**WHAT THE TASK ASKS:** Every line below that mentions the word "Take" should be copied out.

**EXCERPTED DATA:**
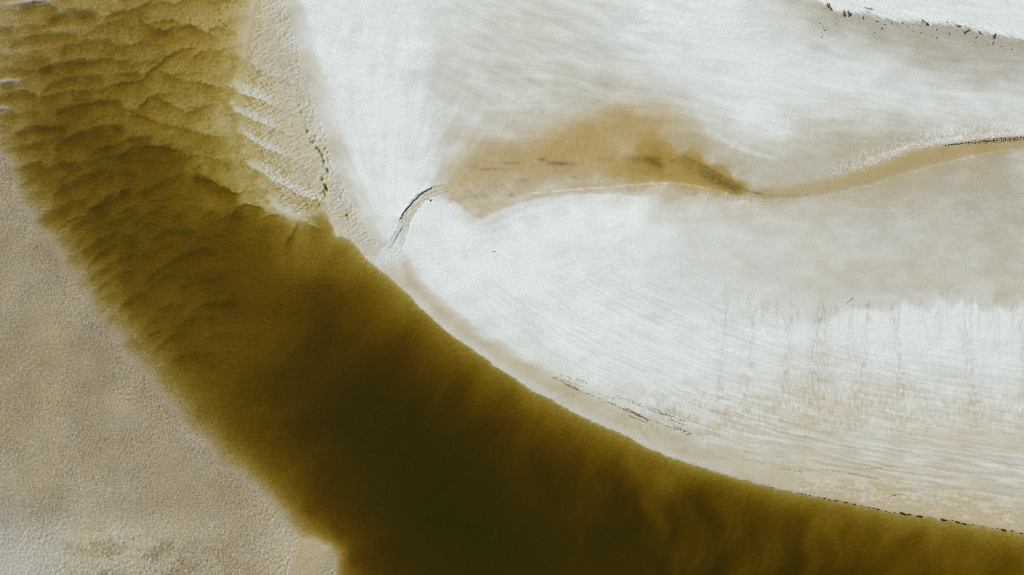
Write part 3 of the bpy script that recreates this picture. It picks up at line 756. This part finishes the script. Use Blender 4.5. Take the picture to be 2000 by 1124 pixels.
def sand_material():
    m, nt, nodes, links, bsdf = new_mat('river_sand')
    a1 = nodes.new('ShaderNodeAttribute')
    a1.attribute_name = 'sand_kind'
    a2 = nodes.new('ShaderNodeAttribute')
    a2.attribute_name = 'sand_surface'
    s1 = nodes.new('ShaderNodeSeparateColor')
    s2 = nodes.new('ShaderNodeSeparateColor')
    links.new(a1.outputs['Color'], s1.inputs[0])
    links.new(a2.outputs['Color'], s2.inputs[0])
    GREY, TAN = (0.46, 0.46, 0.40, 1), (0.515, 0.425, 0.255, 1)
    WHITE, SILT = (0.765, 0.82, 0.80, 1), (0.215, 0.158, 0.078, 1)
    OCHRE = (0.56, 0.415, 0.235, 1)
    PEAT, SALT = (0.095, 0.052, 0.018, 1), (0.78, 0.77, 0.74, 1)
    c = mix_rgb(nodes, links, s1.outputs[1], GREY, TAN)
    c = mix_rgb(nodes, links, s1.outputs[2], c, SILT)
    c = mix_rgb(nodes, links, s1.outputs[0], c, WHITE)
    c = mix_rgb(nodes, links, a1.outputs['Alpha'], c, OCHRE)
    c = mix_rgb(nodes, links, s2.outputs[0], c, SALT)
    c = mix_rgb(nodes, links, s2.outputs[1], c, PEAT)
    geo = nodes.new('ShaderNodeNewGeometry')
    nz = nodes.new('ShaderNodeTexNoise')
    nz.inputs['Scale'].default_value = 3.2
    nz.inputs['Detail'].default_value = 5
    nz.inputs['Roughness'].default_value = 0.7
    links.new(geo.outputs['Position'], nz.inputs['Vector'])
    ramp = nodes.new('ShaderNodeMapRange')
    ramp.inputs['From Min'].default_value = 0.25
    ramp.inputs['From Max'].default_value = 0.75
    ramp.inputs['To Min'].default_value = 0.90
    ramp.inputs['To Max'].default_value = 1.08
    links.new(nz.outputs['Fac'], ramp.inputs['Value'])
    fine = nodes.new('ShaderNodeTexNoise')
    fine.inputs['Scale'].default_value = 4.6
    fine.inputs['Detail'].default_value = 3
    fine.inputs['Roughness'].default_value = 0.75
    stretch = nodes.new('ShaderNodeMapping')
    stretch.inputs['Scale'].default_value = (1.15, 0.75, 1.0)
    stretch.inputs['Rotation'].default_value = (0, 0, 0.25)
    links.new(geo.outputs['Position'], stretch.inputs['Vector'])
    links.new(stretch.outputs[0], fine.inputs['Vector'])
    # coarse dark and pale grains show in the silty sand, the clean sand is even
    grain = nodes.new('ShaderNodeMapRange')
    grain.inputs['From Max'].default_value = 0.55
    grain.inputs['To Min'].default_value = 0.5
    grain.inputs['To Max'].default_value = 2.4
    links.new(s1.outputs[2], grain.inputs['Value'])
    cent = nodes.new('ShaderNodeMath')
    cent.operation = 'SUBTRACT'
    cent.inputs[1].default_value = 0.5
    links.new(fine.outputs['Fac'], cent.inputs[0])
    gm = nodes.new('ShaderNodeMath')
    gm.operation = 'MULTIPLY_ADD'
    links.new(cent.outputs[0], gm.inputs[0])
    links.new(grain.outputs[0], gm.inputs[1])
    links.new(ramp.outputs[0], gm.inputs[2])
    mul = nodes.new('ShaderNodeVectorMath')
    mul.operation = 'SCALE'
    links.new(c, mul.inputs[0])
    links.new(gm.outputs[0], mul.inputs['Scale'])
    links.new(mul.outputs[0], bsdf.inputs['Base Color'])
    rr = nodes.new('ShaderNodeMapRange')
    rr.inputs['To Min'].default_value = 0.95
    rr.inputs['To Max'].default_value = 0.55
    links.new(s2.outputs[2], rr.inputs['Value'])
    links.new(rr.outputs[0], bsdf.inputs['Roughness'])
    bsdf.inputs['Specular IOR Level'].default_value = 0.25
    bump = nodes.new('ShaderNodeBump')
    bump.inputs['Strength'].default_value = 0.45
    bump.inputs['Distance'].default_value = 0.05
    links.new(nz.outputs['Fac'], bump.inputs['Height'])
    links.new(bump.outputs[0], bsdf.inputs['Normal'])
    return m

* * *

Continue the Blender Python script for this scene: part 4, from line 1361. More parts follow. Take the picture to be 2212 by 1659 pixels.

**RIGHT ANSWER:**
Write part 3 of the bpy script that recreates this picture. It picks up at line 756. This part finishes the script. Use Blender 4.5. Take the picture to be 2000 by 1124 pixels.
Continue the Blender Python script for this scene: part 4, from line 1361. More parts follow. Take the picture to be 2212 by 1659 pixels.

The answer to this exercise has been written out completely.